Since my last post, much has happened but I'm gonna stick to The Movies because I want closure on this issue before I traipse on to the other tangents. While I load up the next reel, go check out
this awesome profile piece that my new BFF
Defekto scribed about me in Baltimore OUTloud.
So I contributed to the
City Paper best movies of 2008 list, but it's a list I can't quite comprehend. Tropic Thunder had no subtlety and will not age well; I'll venture to guess that neither will Harold & Kumar nor Iron Man. My pal Violet Glaze has quite a passion for Speed Racer; she's calling it the best movie of the year, but I personally have to give the film a pass because I'm not sure I'm capable of putting myself at the mercy of those Wachowski brothers again. I've never liked their movies and Speed Racer has no chance of being the movie that's going to win me over. The only filmmaker who shows such promise for me this year is Darren Aronofsky. I loathed The Fountain so much that it deepened my dislike of Requiem For A Dream and cast doubt my on my judgement of Pi but I'm guessing that The Wrestler will win me over.
I know that Batman and Wall-E were sorta gimmes and I admit that I'm a sucker for certain stupid spectacles, the kind of guilt thrill I still intend to get from Australia; but there were so many more satisfying and pertinent pictures available to us this year. After all, who needs a conflicted hero like Batman when you've got the moral clarity of the Man On Wire? And jeez if it's a conflicted hero you want, well, not even Batman could hold a candle to Frozen River's Ray Eddy.
My top ten movies of 2008
1. Man on Wire (James Marsh, UK)
2. Kabluey (Scott Prendergast, USA)
3. Savage Grace (Tom Kalin, Spain)
4. Derek (Isaac Julien, UK)
5. Standard Operating Procedure (Errol Morris, USA)
6. Synecdoche, New York (Charlie Kaufman, USA)
7. Frozen River (Courtney Hunt, USA)
8. Slumdog Millionaire (Danny Boyle and Loveleen Tandan, UK)
9. Let the Right One In (Tomas Alfredson, Sweden)

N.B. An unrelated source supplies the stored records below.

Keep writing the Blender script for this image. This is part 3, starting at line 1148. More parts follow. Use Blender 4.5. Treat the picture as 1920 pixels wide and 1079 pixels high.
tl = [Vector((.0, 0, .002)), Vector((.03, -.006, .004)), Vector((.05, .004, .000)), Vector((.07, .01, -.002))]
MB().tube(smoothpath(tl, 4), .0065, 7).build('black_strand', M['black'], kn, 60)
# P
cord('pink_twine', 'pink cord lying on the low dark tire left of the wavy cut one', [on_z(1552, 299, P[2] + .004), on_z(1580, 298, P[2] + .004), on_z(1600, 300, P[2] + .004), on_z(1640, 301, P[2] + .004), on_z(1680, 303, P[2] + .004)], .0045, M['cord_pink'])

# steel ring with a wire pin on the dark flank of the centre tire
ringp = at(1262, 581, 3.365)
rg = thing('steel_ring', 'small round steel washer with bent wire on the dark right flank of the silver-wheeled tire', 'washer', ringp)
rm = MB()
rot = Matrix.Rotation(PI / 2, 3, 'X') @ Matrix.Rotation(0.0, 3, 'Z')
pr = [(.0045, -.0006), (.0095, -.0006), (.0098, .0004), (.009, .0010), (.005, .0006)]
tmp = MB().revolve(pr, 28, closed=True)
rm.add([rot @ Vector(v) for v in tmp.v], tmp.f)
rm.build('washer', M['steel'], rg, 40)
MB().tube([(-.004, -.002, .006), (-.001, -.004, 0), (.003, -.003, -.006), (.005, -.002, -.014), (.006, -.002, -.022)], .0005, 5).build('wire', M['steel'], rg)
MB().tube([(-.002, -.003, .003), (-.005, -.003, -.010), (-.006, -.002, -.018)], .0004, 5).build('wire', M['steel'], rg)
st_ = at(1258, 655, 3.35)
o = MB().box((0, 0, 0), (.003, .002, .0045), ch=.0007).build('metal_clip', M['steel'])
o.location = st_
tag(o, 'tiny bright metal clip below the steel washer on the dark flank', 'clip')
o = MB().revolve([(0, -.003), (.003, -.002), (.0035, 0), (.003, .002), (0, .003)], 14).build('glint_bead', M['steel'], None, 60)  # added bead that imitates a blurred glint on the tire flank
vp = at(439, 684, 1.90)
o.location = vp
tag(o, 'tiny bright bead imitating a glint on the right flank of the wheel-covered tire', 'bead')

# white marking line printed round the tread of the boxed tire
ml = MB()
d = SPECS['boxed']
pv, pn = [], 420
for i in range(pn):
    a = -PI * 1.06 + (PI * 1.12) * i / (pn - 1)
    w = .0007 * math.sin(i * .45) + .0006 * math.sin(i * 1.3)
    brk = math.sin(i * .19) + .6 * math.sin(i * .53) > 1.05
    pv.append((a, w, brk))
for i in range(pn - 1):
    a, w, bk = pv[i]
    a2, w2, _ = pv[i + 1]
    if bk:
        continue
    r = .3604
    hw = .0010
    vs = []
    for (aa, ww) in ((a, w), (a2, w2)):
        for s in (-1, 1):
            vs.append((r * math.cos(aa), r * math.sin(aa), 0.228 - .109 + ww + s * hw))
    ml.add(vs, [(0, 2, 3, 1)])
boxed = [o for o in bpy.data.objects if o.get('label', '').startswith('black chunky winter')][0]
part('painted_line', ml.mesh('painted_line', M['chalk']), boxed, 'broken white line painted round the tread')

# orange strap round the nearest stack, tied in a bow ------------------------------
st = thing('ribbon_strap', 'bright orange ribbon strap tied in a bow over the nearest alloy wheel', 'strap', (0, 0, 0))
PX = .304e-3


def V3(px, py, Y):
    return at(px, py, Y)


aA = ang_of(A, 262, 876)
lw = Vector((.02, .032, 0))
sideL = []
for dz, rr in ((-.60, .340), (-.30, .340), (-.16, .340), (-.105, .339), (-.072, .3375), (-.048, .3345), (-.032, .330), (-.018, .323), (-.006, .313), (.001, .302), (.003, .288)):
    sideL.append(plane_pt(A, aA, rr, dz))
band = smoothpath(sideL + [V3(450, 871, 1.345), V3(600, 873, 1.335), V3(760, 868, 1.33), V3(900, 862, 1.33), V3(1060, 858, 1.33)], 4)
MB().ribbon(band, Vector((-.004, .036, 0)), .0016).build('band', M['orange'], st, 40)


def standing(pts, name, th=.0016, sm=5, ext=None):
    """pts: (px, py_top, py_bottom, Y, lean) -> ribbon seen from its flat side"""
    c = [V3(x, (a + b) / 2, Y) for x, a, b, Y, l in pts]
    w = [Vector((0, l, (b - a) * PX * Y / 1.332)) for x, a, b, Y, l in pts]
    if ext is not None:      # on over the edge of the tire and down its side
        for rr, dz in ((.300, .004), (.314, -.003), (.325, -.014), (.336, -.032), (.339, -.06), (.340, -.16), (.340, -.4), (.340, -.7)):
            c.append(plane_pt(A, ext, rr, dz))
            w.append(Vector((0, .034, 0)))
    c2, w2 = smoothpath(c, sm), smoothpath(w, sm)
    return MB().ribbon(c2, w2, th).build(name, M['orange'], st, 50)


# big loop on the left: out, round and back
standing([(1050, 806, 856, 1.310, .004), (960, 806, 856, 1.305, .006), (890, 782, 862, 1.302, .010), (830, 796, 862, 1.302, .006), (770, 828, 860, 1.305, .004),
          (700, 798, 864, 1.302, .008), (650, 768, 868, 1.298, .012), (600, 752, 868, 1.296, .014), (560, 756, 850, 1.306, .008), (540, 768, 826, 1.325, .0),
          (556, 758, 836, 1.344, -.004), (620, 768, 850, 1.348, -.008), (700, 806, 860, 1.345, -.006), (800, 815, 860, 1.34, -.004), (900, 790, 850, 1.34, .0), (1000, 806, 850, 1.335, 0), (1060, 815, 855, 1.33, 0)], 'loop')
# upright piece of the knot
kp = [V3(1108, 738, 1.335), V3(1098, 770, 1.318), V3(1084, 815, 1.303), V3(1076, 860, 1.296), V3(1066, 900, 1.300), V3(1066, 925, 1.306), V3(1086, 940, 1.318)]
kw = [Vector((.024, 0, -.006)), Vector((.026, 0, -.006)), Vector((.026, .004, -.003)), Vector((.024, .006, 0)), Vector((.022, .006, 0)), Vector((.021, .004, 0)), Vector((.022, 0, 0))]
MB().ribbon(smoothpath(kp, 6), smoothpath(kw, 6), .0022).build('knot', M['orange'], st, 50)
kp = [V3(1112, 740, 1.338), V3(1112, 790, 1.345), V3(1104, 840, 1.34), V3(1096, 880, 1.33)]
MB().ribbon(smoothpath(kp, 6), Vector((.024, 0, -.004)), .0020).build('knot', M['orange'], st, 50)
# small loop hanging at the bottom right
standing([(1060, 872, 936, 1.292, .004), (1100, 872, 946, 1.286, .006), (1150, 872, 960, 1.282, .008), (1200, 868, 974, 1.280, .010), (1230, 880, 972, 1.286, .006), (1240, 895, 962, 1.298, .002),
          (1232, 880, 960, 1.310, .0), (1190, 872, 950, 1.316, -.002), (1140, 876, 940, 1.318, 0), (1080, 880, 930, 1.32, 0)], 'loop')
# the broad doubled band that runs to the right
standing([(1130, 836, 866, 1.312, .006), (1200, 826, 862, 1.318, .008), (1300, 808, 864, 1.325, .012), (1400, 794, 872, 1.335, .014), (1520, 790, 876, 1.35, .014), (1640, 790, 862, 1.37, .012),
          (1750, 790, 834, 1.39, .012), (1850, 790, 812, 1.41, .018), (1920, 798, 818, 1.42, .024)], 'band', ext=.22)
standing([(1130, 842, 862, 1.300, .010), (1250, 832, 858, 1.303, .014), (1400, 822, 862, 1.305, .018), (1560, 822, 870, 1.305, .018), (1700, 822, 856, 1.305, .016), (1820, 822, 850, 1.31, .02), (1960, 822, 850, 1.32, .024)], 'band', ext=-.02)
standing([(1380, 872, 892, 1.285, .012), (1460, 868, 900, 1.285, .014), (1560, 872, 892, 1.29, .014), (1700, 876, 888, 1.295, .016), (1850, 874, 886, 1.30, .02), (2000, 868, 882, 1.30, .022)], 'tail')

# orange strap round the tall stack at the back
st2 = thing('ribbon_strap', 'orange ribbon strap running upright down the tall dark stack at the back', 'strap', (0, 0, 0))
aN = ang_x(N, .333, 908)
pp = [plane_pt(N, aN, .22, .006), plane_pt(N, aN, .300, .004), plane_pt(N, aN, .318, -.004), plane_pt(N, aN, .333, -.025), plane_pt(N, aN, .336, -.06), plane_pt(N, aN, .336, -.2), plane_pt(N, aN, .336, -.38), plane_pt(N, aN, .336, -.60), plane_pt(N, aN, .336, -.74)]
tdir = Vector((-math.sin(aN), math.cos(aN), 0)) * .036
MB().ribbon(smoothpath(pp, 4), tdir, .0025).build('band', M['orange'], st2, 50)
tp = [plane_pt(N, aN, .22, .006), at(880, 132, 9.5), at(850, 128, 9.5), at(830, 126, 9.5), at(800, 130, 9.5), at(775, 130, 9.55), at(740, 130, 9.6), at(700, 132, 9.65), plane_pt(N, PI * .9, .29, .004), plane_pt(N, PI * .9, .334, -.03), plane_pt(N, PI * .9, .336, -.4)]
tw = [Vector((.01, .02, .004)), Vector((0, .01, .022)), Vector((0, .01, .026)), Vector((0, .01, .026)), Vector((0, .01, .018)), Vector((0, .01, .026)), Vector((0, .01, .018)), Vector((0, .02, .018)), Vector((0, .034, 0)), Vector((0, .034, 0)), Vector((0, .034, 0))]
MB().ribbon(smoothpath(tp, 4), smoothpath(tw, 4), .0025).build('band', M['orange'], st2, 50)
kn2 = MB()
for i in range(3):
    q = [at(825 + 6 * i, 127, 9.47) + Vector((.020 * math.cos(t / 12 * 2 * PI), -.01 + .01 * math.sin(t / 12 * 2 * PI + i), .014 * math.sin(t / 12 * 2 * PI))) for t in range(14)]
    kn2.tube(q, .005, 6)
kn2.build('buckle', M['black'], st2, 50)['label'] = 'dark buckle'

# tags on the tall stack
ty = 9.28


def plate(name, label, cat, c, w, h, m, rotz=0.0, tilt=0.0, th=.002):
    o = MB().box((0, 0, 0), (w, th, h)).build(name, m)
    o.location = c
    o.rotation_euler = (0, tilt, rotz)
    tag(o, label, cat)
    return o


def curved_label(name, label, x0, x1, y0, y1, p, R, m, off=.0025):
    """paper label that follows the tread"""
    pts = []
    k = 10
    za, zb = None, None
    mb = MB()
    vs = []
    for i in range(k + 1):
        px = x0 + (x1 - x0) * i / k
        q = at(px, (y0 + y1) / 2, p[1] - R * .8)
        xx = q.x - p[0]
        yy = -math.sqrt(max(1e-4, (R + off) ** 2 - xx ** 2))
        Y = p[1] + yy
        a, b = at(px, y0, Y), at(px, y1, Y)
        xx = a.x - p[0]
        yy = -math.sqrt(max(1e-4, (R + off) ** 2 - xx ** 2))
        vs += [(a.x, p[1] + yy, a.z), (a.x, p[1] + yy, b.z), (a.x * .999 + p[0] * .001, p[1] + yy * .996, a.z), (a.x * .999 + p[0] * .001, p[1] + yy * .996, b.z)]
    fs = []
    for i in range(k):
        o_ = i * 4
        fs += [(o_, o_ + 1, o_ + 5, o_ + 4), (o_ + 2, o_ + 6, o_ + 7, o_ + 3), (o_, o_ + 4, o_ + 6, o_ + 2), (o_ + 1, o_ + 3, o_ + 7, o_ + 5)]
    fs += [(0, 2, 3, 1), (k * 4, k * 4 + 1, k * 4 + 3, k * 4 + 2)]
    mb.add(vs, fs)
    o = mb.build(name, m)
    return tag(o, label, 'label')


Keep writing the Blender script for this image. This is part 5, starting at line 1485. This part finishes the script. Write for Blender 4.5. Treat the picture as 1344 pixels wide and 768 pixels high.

10. Turn the River (Chris Eigeman, USA)
There were a bunch of films I have not yet seen that I anticipate might knock some of my favorite films down a peg or three -- The Wrestler, Vicky Christina Barcelona, The Edge of Heaven, Benjamin Button, Still Life, Trouble The Water, Milk and My Winnipeg. I'm still kicking myself for not getting out of work to see Guest of Cindy Sherman and Falkenberg Farewell. I very much liked Mister Lonely, Paranoid Park, Chop Shop, Funny Games, Snow Angels, and Burn After Reading, but I guess I've talked about most of these already. A pretty great year for movies, all in all. It would be a shame to limit yourself to the perpetual puerility of Hollywood's least common denominators. Wouldn't the world be a better place if you never had to watch Will Ferrell rub his scrotum on a drum kit? Isn't it better to be bothered by the behavior of the
riche à vide as seen in Savage Grace (which, I feel I must mention, is the first film since Pink Flamingos to do what it does)?
Before I go, this was an awesome year for DVD releases as well -- White Dog, Derek Jarman's Glitterbox (including Wittgenstein), the Salo rerelease, Brand Upon The Brain, Ladies & Gentlemen The Fabulous Stains, The Boys In the Band, Lynch (One), The Night They Raided Minsky's, The Delirious Fictions of William Klein and Alex Cox's Walker, to name just a few. Our culture may be in irreversible decline but while we still have electricity, we've got some great documentation to keep us painfully aware of how great things really used to be.
And how about some of the greatest Baltimore film & video events of 2008? Just off the top of my head...
* The outdoor screenings at the Maryland Film Festival, particularly Strait-Jacket
* Thunder's performance after a screening of Song Sung Blue at the the Maryland Film Festival
* The advance screening of Jay Dreams by Catherine Pancake
* Agenda exhbition at Current Gallery
* Microcinefest and Youtube screenings at Wind-Up Space
* The veritable explosion of outdoor screenings on Baltimore summer nights
* Screening of Melvin Van Peebles' new film at the Maryland Film Festival
* Screenings of The Landlord, Falkenberg Farewell, et al at the BMA
* Stephanie Barber screenings at MICA and the Red Room
* Premiere of Proud Flesh by Chiara Giovando and Jenny Graf Sheppard
* Premiere of aminibigcircus' Sorry For The Cold Fusion
* Premiere of Bmore Hacks by Maxie Collier
And one more thing -- if I had it to do over again,
my published blurb about Synecdoche NY would have concluded with the revised sentence: "Put this in a triple-feature with The Savages and Before the Devil Knows You're Dead and you will doubt following Philip Seymour Hoffman down a dark alley again." Curses be to the deadline!